Reply to post: Credit crunch

Hey, folks. Meet the economics 'genius' behind Jeremy Corbyn

Alan Brown Silver badge

Credit crunch

"Iin the mean time makes a pig's ear of the economy as a whole by neglecting, if not asset-stripping, the wealth generating part of the economy."

I seem to recall that the conservatives did that in the 1960s too. The anecdote is that the incoming Labour govt in 1964(?) found a handwritten note saying "Sorry for the mess"

it's easily arguable that the Tories have been doing precisely the same thing in the last 5 years. Assett stripping is an easy way to make it look like you're generating a short term profit, but sooner or later the system collapses.

The problem is that whilst politicians may _think_ they dictate policy, the same people are in the civil service and whilst the politicians don't have any economics qualifications (and are therefore dangerous), the civil servants do, but it's all paper qualifications (which makes them even more dangerous).

Take a close look at the people in power.
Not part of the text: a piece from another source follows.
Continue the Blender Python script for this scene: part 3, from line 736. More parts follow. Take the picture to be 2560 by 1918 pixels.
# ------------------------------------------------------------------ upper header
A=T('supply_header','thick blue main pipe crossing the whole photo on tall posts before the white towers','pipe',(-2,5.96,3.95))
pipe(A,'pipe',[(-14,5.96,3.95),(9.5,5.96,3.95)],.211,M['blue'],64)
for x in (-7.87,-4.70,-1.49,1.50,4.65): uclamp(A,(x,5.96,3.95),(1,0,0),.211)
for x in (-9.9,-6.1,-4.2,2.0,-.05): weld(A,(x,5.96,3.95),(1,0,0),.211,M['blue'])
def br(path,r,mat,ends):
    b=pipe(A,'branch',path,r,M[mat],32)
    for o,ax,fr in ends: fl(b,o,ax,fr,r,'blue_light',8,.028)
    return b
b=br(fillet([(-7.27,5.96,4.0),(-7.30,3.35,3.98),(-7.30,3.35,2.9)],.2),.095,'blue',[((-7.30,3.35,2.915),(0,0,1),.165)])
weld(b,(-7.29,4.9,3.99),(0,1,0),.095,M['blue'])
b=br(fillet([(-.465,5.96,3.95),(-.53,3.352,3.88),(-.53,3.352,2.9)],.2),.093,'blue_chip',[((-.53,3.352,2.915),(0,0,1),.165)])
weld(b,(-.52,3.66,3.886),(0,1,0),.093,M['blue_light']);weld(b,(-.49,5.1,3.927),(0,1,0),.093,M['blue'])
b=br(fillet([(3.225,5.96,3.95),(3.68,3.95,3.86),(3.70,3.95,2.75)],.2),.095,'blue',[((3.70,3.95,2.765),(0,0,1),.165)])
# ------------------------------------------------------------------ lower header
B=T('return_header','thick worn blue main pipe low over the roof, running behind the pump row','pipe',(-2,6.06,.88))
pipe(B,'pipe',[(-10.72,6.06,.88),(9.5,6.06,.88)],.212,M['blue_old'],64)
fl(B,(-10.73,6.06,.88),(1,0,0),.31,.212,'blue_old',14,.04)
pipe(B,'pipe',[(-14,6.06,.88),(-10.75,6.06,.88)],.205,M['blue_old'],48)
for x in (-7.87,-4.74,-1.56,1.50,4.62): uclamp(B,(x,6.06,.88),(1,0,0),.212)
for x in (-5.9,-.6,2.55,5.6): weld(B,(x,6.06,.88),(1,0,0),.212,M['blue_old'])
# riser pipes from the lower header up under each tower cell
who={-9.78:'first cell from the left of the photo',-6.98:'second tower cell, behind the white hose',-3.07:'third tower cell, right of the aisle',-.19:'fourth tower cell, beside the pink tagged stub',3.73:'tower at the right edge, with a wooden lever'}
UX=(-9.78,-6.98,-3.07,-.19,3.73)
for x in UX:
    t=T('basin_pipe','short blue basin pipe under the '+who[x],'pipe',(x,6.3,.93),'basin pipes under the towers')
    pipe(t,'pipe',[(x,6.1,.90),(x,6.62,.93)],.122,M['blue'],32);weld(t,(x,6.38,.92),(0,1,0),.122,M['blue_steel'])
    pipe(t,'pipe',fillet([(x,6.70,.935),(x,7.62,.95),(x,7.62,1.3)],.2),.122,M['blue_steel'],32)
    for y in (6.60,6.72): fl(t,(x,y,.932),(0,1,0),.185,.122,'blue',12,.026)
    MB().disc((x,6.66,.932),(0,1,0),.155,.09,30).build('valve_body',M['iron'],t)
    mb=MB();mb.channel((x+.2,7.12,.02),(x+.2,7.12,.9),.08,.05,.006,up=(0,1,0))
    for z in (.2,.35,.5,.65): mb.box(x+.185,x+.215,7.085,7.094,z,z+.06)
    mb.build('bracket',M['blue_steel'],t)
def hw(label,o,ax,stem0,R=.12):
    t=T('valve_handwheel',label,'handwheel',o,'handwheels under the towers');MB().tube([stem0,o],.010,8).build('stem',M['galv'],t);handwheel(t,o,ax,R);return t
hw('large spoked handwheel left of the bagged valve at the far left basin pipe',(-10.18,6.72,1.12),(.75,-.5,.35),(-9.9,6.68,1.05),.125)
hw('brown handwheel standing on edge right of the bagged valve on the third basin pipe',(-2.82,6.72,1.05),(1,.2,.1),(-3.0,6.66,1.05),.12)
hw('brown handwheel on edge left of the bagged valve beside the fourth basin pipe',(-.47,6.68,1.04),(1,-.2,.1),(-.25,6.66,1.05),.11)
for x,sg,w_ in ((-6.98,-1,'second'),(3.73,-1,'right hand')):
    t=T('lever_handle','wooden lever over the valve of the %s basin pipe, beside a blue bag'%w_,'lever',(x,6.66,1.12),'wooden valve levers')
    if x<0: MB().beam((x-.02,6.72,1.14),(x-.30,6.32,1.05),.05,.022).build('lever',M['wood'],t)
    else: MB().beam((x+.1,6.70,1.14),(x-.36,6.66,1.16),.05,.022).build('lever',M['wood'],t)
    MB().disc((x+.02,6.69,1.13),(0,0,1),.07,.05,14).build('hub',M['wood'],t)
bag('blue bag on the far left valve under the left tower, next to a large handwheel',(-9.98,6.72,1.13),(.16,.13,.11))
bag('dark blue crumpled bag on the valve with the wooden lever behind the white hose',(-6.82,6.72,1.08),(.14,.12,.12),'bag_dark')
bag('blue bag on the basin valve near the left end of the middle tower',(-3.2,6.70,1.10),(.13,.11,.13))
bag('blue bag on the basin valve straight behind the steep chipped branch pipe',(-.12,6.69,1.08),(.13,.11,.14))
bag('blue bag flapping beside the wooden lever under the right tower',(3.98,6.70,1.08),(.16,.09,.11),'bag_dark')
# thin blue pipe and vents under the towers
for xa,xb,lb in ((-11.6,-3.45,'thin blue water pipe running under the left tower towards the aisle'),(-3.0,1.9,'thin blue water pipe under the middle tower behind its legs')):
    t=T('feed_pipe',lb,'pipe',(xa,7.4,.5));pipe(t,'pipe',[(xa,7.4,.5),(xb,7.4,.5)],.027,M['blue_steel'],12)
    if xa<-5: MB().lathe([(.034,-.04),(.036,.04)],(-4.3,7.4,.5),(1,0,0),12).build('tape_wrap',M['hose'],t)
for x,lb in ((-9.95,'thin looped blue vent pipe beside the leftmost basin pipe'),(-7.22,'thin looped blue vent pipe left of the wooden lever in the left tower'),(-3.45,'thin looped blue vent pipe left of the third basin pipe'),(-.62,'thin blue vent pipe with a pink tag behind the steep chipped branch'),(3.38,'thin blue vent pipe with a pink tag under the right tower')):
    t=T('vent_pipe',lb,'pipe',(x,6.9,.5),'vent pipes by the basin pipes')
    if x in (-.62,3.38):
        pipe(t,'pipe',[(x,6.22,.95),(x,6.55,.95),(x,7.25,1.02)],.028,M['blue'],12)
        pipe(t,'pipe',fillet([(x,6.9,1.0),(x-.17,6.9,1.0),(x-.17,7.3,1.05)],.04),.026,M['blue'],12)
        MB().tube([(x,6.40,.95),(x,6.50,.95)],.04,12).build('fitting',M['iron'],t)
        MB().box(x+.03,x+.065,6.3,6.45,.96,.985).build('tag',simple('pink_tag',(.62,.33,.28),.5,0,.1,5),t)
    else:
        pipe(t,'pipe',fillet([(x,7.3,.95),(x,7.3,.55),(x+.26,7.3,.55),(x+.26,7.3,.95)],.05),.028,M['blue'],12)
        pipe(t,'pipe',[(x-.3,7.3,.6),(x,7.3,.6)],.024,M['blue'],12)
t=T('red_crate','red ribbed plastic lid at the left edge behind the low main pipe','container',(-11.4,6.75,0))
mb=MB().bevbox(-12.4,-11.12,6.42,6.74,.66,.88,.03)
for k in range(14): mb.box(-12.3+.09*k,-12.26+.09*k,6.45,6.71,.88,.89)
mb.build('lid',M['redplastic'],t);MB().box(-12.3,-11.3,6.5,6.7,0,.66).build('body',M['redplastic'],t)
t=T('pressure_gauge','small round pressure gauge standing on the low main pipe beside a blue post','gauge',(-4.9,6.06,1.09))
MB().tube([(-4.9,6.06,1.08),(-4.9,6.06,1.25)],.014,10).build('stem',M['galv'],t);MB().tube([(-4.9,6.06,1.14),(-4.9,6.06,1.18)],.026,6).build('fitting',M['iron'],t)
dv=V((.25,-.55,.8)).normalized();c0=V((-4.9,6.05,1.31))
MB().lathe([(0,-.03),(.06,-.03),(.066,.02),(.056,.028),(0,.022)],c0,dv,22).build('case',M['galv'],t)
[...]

They're mostly not particularly successful at anything outside politics, except the ex-lawyers (if they were, they wouldn't have gone into politics).

Governments work best for the country when they don't have enough of a majority to be able to ram things through without any meaningful opposition. _Any_ party which has a large majority is dangerous because they're all ideologically driven. At least if the majority is slim, they have to negotiate (unless some oppostion leader who's clearly sitting on the wrong side of the house tells her members to abstain on everything) and that usually results in the more extremist policies being toned down.

There's nothing wrong with mild socialism, or investing for the future. Sucessive governments of all stripes have bought votes by passing the bills to the grandchildren and it's entirely possible the grandchildren will refuse to pay them. The single biggest government cost liability is _pensions_ and successive administrations have been systematically underinvesting in them for decades. Whilst that was tenable when the ratio of taxpayers to pensioners was high, over the next 15-20 years it will get turned on its head - and the baby boomers (now pensioners) who have been handed everything on a plate will whine loudly that they're not getting the pensions they think they deserve, effectively saying "sod you" to their children and grandchildren.

Tim's greatest fear (and that of most libertarians) is that the young get motivated enough to actually get out and vote.